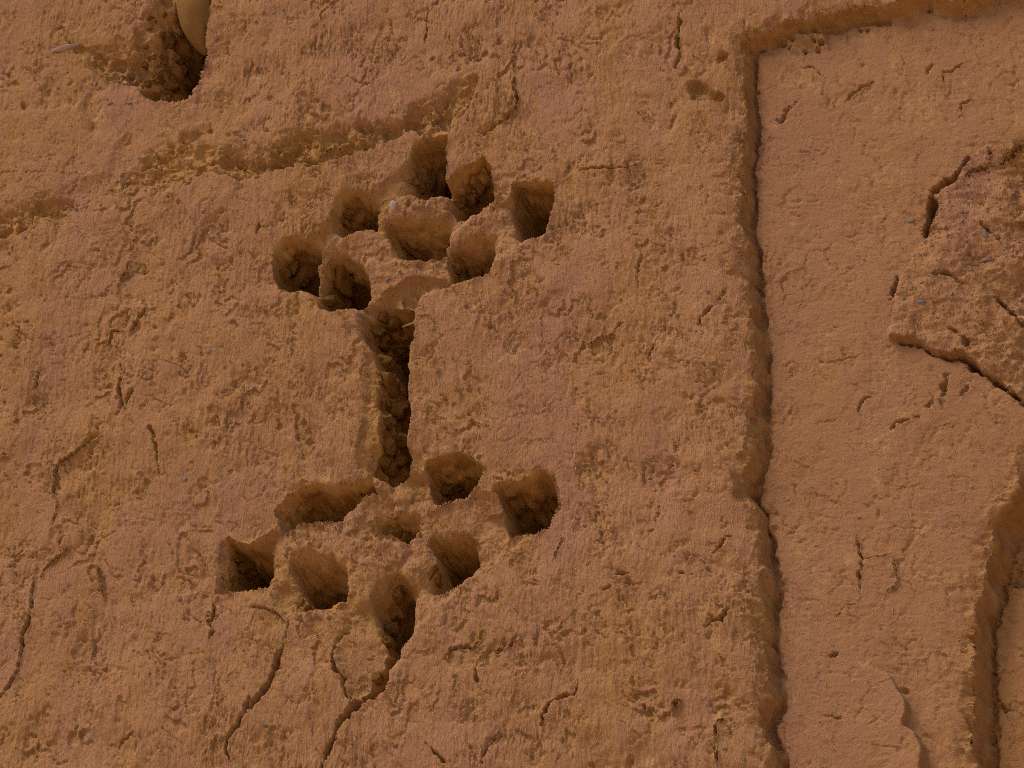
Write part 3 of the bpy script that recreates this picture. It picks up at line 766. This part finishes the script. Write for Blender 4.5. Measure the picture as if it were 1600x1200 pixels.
def simple_mat(name, a, b_, scale, rough=0.9, bd=0.001):
    m, nt, b = new_mat(name)
    tc = nt.nodes.new("ShaderNodeTexCoord"); o = tc.outputs['Object']
    n = noise(nt, o, scale, 5, 0.6)
    nt.links.new(ramp(nt, n, [(0.3, a), (0.7, b_)]), b.inputs['Base Color'])
    b.inputs['Roughness'].default_value = rough
    bump(nt, b, noise(nt, o, scale*4, 3), bd, 0.6)
    return m
M_STONE = simple_mat('river_stone', (0.125, 0.060, 0.019), (0.185, 0.098, 0.034), 26, 0.8, 0.0025)
M_SLATE = simple_mat('slate', (0.09, 0.075, 0.073), (0.16, 0.125, 0.108), 120, 0.8, 0.0005)
M_STRAW = simple_mat('straw', (0.30, 0.19, 0.08), (0.40, 0.27, 0.12), 90, 0.8, 0.0005)
M_GROUND = simple_mat('dry_earth', (0.44, 0.30, 0.17), (0.52, 0.36, 0.21), 0.6, 0.95, 0.02)

# ------------------------------------------------------------------ the wall
wall = bpy.data.objects.new('mud_wall', None); COL.objects.link(wall)
wall.location = (0, 0, 0)
wall['label'] = 'weathered ochre mud wall with two carved diamonds of niches and a recessed panel'
wall['category'] = 'wall'; wall['kind'] = 'thing'

def link(o, parent=None):
    COL.objects.link(o)
    if parent is not None: o.parent = parent
    return o
flatP = PALE.ravel()
flatX, flatY, flatZ, flatW = X.ravel(), Y.ravel(), Z.ravel(), np.clip(WEAR_SHADE, -0.5, 1.3).ravel()
jj, ii = np.meshgrid(np.arange(NV-1), np.arange(NU-1), indexing='ij')
a = (jj*NU+ii).ravel().astype(np.int32)
quads = np.stack([a, a+NU, a+NU+1, a+1], 1)      # facing the viewer's side (-y)
flab = LAB[:-1, :-1].ravel()
def build_part(name, label, fsel, mat):
    q = quads[fsel]
    used, inv = np.unique(q, return_inverse=True)
    inv = inv.reshape(-1).astype(np.int32)
    me = bpy.data.meshes.new(name)
    nvt = len(used); nf = len(q)
    me.vertices.add(nvt)
    co = np.empty((nvt, 3), np.float32)
    co[:, 0] = flatX[used]; co[:, 1] = flatY[used]; co[:, 2] = flatZ[used]
    me.vertices.foreach_set('co', co.ravel())
    me.loops.add(nf*4); me.loops.foreach_set('vertex_index', inv)
    me.polygons.add(nf); me.polygons.foreach_set('loop_start', np.arange(0, nf*4, 4, dtype=np.int32))
    me.polygons.foreach_set('use_smooth', np.ones(nf, bool))
    at = me.attributes.new('wear_shade', 'FLOAT', 'POINT'); at.data.foreach_set('value', flatW[used])
    at = me.attributes.new('scuff', 'FLOAT', 'POINT'); at.data.foreach_set('value', flatP[used])
    me.materials.append(mat)
    me.update(calc_edges=True)
    o = link(bpy.data.objects.new(name, me), wall)
    if label: o['label'] = label
    return o
for lab in np.unique(flab):
    nm, lb = NAMES[int(lab)]
    build_part(nm, lb, flab == lab, M_PANEL if lab in (1, 2) else M_FACE)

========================

→ Problem to solve
All the lines above are to be given again exactly as they read, with the pictures removed.

→ Correct result
Write part 3 of the bpy script that recreates this picture. It picks up at line 766. This part finishes the script. Write for Blender 4.5. Measure the picture as if it were 1600x1200 pixels.
def simple_mat(name, a, b_, scale, rough=0.9, bd=0.001):
    m, nt, b = new_mat(name)
    tc = nt.nodes.new("ShaderNodeTexCoord"); o = tc.outputs['Object']
    n = noise(nt, o, scale, 5, 0.6)
    nt.links.new(ramp(nt, n, [(0.3, a), (0.7, b_)]), b.inputs['Base Color'])
    b.inputs['Roughness'].default_value = rough
    bump(nt, b, noise(nt, o, scale*4, 3), bd, 0.6)
    return m
M_STONE = simple_mat('river_stone', (0.125, 0.060, 0.019), (0.185, 0.098, 0.034), 26, 0.8, 0.0025)
M_SLATE = simple_mat('slate', (0.09, 0.075, 0.073), (0.16, 0.125, 0.108), 120, 0.8, 0.0005)
M_STRAW = simple_mat('straw', (0.30, 0.19, 0.08), (0.40, 0.27, 0.12), 90, 0.8, 0.0005)
M_GROUND = simple_mat('dry_earth', (0.44, 0.30, 0.17), (0.52, 0.36, 0.21), 0.6, 0.95, 0.02)

# ------------------------------------------------------------------ the wall
wall = bpy.data.objects.new('mud_wall', None); COL.objects.link(wall)
wall.location = (0, 0, 0)
wall['label'] = 'weathered ochre mud wall with two carved diamonds of niches and a recessed panel'
wall['category'] = 'wall'; wall['kind'] = 'thing'

def link(o, parent=None):
    COL.objects.link(o)
    if parent is not None: o.parent = parent
    return o
flatP = PALE.ravel()
flatX, flatY, flatZ, flatW = X.ravel(), Y.ravel(), Z.ravel(), np.clip(WEAR_SHADE, -0.5, 1.3).ravel()
jj, ii = np.meshgrid(np.arange(NV-1), np.arange(NU-1), indexing='ij')
a = (jj*NU+ii).ravel().astype(np.int32)
quads = np.stack([a, a+NU, a+NU+1, a+1], 1)      # facing the viewer's side (-y)
flab = LAB[:-1, :-1].ravel()
def build_part(name, label, fsel, mat):
    q = quads[fsel]
    used, inv = np.unique(q, return_inverse=True)
    inv = inv.reshape(-1).astype(np.int32)
    me = bpy.data.meshes.new(name)
    nvt = len(used); nf = len(q)
    me.vertices.add(nvt)
    co = np.empty((nvt, 3), np.float32)
    co[:, 0] = flatX[used]; co[:, 1] = flatY[used]; co[:, 2] = flatZ[used]
    me.vertices.foreach_set('co', co.ravel())
    me.loops.add(nf*4); me.loops.foreach_set('vertex_index', inv)
    me.polygons.add(nf); me.polygons.foreach_set('loop_start', np.arange(0, nf*4, 4, dtype=np.int32))
    me.polygons.foreach_set('use_smooth', np.ones(nf, bool))
    at = me.attributes.new('wear_shade', 'FLOAT', 'POINT'); at.data.foreach_set('value', flatW[used])
    at = me.attributes.new('scuff', 'FLOAT', 'POINT'); at.data.foreach_set('value', flatP[used])
    me.materials.append(mat)
    me.update(calc_edges=True)
    o = link(bpy.data.objects.new(name, me), wall)
    if label: o['label'] = label
    return o
for lab in np.unique(flab):
    nm, lb = NAMES[int(lab)]
    build_part(nm, lb, flab == lab, M_PANEL if lab in (1, 2) else M_FACE)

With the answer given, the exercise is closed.